---- Recorded information

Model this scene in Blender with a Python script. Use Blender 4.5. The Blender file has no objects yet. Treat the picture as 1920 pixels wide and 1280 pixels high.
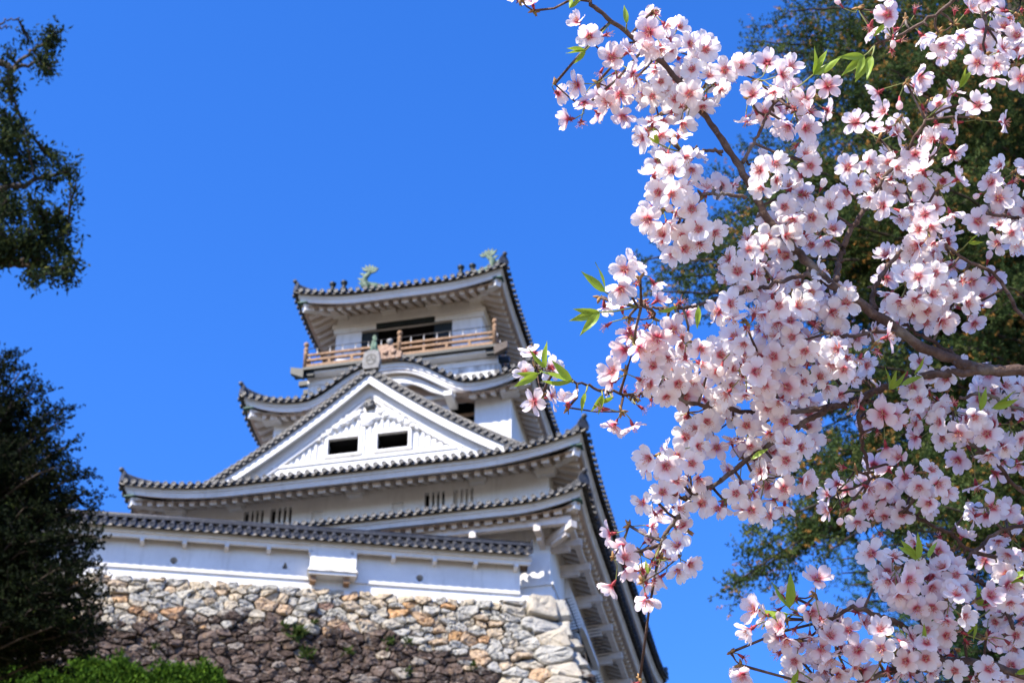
import bpy, math, random
import numpy as np
from math import sin, cos, pi, radians, sqrt, tan, atan2
from mathutils import Vector, Matrix, Quaternion
random.seed(7); rng = np.random.default_rng(7)
S = bpy.context.scene
COL = S.collection

# ------------------------------------------------------------------ camera, sky, sun
PITCH = radians(36); FPX = 3400.0; CAMZ = 1.6
cam_d = bpy.data.cameras.new('camera'); cam = bpy.data.objects.new('camera', cam_d); COL.objects.link(cam)
cam.location = (0, 0, CAMZ); cam.rotation_euler = (radians(90) + PITCH, 0, 0)
cam_d.sensor_width = 36; cam_d.lens = 36 * FPX / 1920; cam_d.clip_end = 5000; cam_d.clip_start = 0.05
cam_d.dof.use_dof = True; cam_d.dof.focus_distance = 2.3; cam_d.dof.aperture_fstop = 20
S.camera = cam
SUN_EL = radians(44); SUN_AZ = radians(-44)          # azimuth measured from -Y toward +X
sdir = Vector((sin(SUN_AZ) * cos(SUN_EL), -cos(SUN_AZ) * cos(SUN_EL), sin(SUN_EL)))
w = bpy.data.worlds.new('World'); S.world = w; w.use_nodes = True
nt = w.node_tree; nt.nodes.clear()
sky = nt.nodes.new('ShaderNodeTexSky'); sky.sky_type = 'NISHITA'; sky.sun_disc = False
sky.sun_elevation = SUN_EL; sky.sun_rotation = atan2(sdir.x, sdir.y)
sky.air_density = 1.0; sky.dust_density = 0.3; sky.ozone_density = 2.0
tint = nt.nodes.new('ShaderNodeMix'); tint.data_type = 'RGBA'; tint.blend_type = 'MULTIPLY'; tint.inputs[0].default_value = 1
tint.inputs[7].default_value = (0.84, 0.95, 1.42, 1)
hs = nt.nodes.new('ShaderNodeHueSaturation'); hs.inputs['Saturation'].default_value = 1.33
bg = nt.nodes.new('ShaderNodeBackground'); bg.inputs[1].default_value = 0.114
wo = nt.nodes.new('ShaderNodeOutputWorld')
nt.links.new(sky.outputs[0], hs.inputs['Color']); nt.links.new(hs.outputs[0], tint.inputs[6]); nt.links.new(tint.outputs[2], bg.inputs[0]); nt.links.new(bg.outputs[0], wo.inputs[0])
sun_d = bpy.data.lights.new('sun', 'SUN'); sun = bpy.data.objects.new('sun', sun_d); COL.objects.link(sun)
sun_d.energy = 4.8; sun_d.angle = radians(0.53); sun_d.color = (1, 0.92, 0.81)
sun.rotation_euler = sdir.to_track_quat('Z', 'Y').to_euler(); sun.location = (-30, -30, 60)
S.view_settings.view_transform = 'Standard'; S.view_settings.look = 'None'
S.view_settings.exposure = 1.14; S.view_settings.gamma = 1
S.cycles.max_bounces = 12; S.cycles.diffuse_bounces = 6; S.cycles.transmission_bounces = 8; S.cycles.transparent_max_bounces = 4

# ------------------------------------------------------------------ helpers
def tag(o, label=None, cat=None, group=None, kind=None):
    if label: o['label'] = label
    if cat: o['category'] = cat
    if group: o['group'] = group
    if kind: o['kind'] = kind
    return o

def empty(name, loc, rz=0.0):
    o = bpy.data.objects.new(name, None); COL.objects.link(o)
    o.location = loc; o.rotation_euler = (0, 0, rz); o.empty_display_size = 0.3
    return o

def ray(px, py):
    a = (px - 960) / FPX; b = -(py - 640) / FPX
    return Vector((a, cos(PITCH) - b * sin(PITCH), sin(PITCH) + b * cos(PITCH)))
def at(px, py, depth):            # world point seen there, at a given depth along the view axis
    return Vector((0, 0, CAMZ)) + ray(px, py) * depth
def aty(px, py, Y):
    r = ray(px, py); return Vector((0, 0, CAMZ)) + r * (Y / r.y)

def V3(*a): return np.array(a, float)
def nrm(a):
    a = np.asarray(a, float); return a / (np.linalg.norm(a) + 1e-12)

class MB:
    def __init__(s): s.v = []; s.f = []; s.m = []; s.sm = []
    def add(s, vs, fs, m=0, sm=False):
        b = len(s.v); s.v.extend([tuple(map(float, p)) for p in vs])
        for f in fs:
            s.f.append([i + b for i in f]); s.m.append(m); s.sm.append(sm)
    def quad(s, a, b, c, d, m=0): s.add([a, b, c, d], [(0, 1, 2, 3)], m)
    def box(s, x0, x1, y0, y1, z0, z1, m=0):
        s.add([(x0,y0,z0),(x1,y0,z0),(x1,y1,z0),(x0,y1,z0),(x0,y0,z1),(x1,y0,z1),(x1,y1,z1),(x0,y1,z1)],
              [(3,2,1,0),(4,5,6,7),(0,1,5,4),(1,2,6,5),(2,3,7,6),(3,0,4,7)], m)
    def beam(s, p0, p1, wd, h, m=0, up=(0, 0, 1), taper=1.0):
        p0 = np.array(p0, float); p1 = np.array(p1, float); d = nrm(p1 - p0); up = np.array(up, float)
        r = nrm(np.cross(d, up)); u = nrm(np.cross(r, d)); vs = []
        for p, k in ((p0, 1.0), (p1, taper)):
            for a, b in ((-1,-1),(1,-1),(1,1),(-1,1)): vs.append(p + r * a * wd / 2 * k + u * b * h / 2 * k)
        s.add(vs, [(3,2,1,0),(4,5,6,7),(0,1,5,4),(1,2,6,5),(2,3,7,6),(3,0,4,7)], m)
    def tube(s, pts, rad, n=8, m=0, caps=True, sm=True):
        pts = [np.array(p, float) for p in pts]
        if not hasattr(rad, '__len__'): rad = [rad] * len(pts)
        vs = []; ref = np.array([0.31, 0.17, 0.93])
        for i, p in enumerate(pts):
            d = nrm(pts[min(i + 1, len(pts) - 1)] - pts[max(i - 1, 0)])
            a = np.cross(d, ref)
            if np.linalg.norm(a) < 1e-3: a = np.cross(d, np.array([1.0, 0, 0]))
            a = nrm(a); b = np.cross(d, a)
            for k in range(n):
                t = 2 * pi * k / n; vs.append(p + (a * cos(t) + b * sin(t)) * rad[i])
        fs = []
        for i in range(len(pts) - 1):
            for k in range(n):
                fs.append((i*n+k, i*n+(k+1)%n, (i+1)*n+(k+1)%n, (i+1)*n+k))
        if caps:
            fs.append(tuple(range(n))[::-1]); fs.append(tuple((len(pts)-1)*n + k for k in range(n)))
        s.add(vs, fs, m, sm)
    def lathe(s, base, prof, n=12, m=0, axis=(0, 0, 1)):
        ax = nrm(axis); base = np.array(base, float)
        s.tube([base + ax * z for z, r in prof], [max(r, 1e-4) for z, r in prof], n, m)
    def prism(s, poly, off, m=0):      # poly: list of 3-D points (planar), off: extrusion vector
        n = len(poly); off = np.array(off, float)
        vs = [np.array(p, float) for p in poly] + [np.array(p, float) + off for p in poly]
        fs = [tuple(range(n)), tuple(range(2*n-1, n-1, -1))] + [(i, i+n, (i+1)%n+n, (i+1)%n) for i in range(n)]
        s.add(vs, fs, m)
    def build(s, name, mats, parent=None, loc=None, attr=None, recalc=True):
        me = bpy.data.meshes.new(name); me.from_pydata(s.v, [], s.f)
        if not isinstance(mats, (list, tuple)): mats = [mats]
        for m in mats: me.materials.append(m)
        me.polygons.foreach_set('material_index', s.m); me.polygons.foreach_set('use_smooth', s.sm)
        if attr:
            for k, val in attr.items():
                a = me.attributes.new(k, 'FLOAT', 'POINT'); a.data.foreach_set('value', val)
        if recalc:
            import bmesh
            bm = bmesh.new(); bm.from_mesh(me); bmesh.ops.recalc_face_normals(bm, faces=bm.faces); bm.to_mesh(me); bm.free()
        me.update()
        o = bpy.data.objects.new(name, me); COL.objects.link(o)
        if parent: o.parent = parent
        if loc is not None: o.location = loc
        return o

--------

What the task requires
Restate the data word for word from its first line through the line with "COL = S.collection", leaving out any picture along the way.

Written response
Model this scene in Blender with a Python script. Use Blender 4.5. The Blender file has no objects yet. Treat the picture as 1920 pixels wide and 1280 pixels high.
import bpy, math, random
import numpy as np
from math import sin, cos, pi, radians, sqrt, tan, atan2
from mathutils import Vector, Matrix, Quaternion
random.seed(7); rng = np.random.default_rng(7)
S = bpy.context.scene
COL = S.collection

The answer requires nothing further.